On September 18, the Consumer Financial Protection Bureau (CFPB or Bureau) issued a set of frequently asked questions (FAQs) providing guidance on applying Regulation Z requirements to Pay-in-Four Buy Now, Pay Later (BNPL) products accessed through digital user accounts (DUAs). These FAQs follow the Bureau’s interpretive rule issued in May of this year, subjecting BNPL transactions to provisions of Regulation Z applicable to “credit cards.”

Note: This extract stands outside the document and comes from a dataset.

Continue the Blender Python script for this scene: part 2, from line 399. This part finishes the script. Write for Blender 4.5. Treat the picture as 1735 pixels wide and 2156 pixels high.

The FAQs consist of a series of questions and answers purportedly designed to clarify the application of Regulation Z. These questions address various aspects of BNPL loans, including their definition, the nature of DUAs, and the regulatory requirements imposed on BNPL providers. Specifically, the FAQs explain that Pay-in-Four BNPL loans are closed-end installment loans payable in four installments without incurring interest or other finance charges. They also clarify that DUAs, which enable consumers to access BNPL credit, are considered a form of credit card under Regulation Z. Consequently, BNPL providers must comply with several provisions of Regulation Z, including the requirement to provide periodic statements and the prohibition against treating payments as late within a certain period.

Key Takeaways:

  • They Go Beyond the Interpretive Rule: The FAQs go beyond merely clarifying points made in the interpretive rule. Notably, the FAQs state that DUAs are not only “credit cards” but also “charge cards.” This is a significant expansion, as the interpretive rule did not mention the charge card concept in relation to DUAs.
  • Internal Inconsistencies: The FAQs contain internal inconsistencies. For example, on page 6, the CFPB states that requirements for “open-end consumer credit plans” do not apply to DUAs. However, on page 11, the Bureau asserts that the 14-day rule applies to DUAs, which by its plain terms only applies to “open-end consumer credit plans” (see 12 CFR 1026.5(b)(2)(ii)(B)).
  • Inconsistencies with the Truth in Lending Act (TILA): The FAQs interpret Regulation Z requirements in a manner inconsistent with the plain language of TILA. TILA specifies that only certain requirements can be imposed on card issuers, regardless of whether the amount due is payable in more than four installments or if a finance charge is required (15 USC 1602(g)). The FAQs suggest that additional requirements, such as tabular account opening disclosures under 12 CFR 1026.6(b) and closing date on a statement, are applicable, which go beyond the nine disclosure requirements listed in 15 USC 1602(g).
  • Positive Change on Periodic Statements: On a somewhat positive note, the FAQs indicate that statements can be provided at the individual transaction level rather than at the DUA level.

Conclusion:

The CFPB’s FAQs introduce new interpretations and highlight inconsistencies within Regulation Z and TILA. The classification of DUAs as both credit cards and charge cards, the internal contradictions, and the extension of requirements beyond those specified in TILA present significant challenges for BNPL providers. These issues suggest that the rule, as further interpreted by the FAQs, could be a target for legal challenges in this post-Chevron world.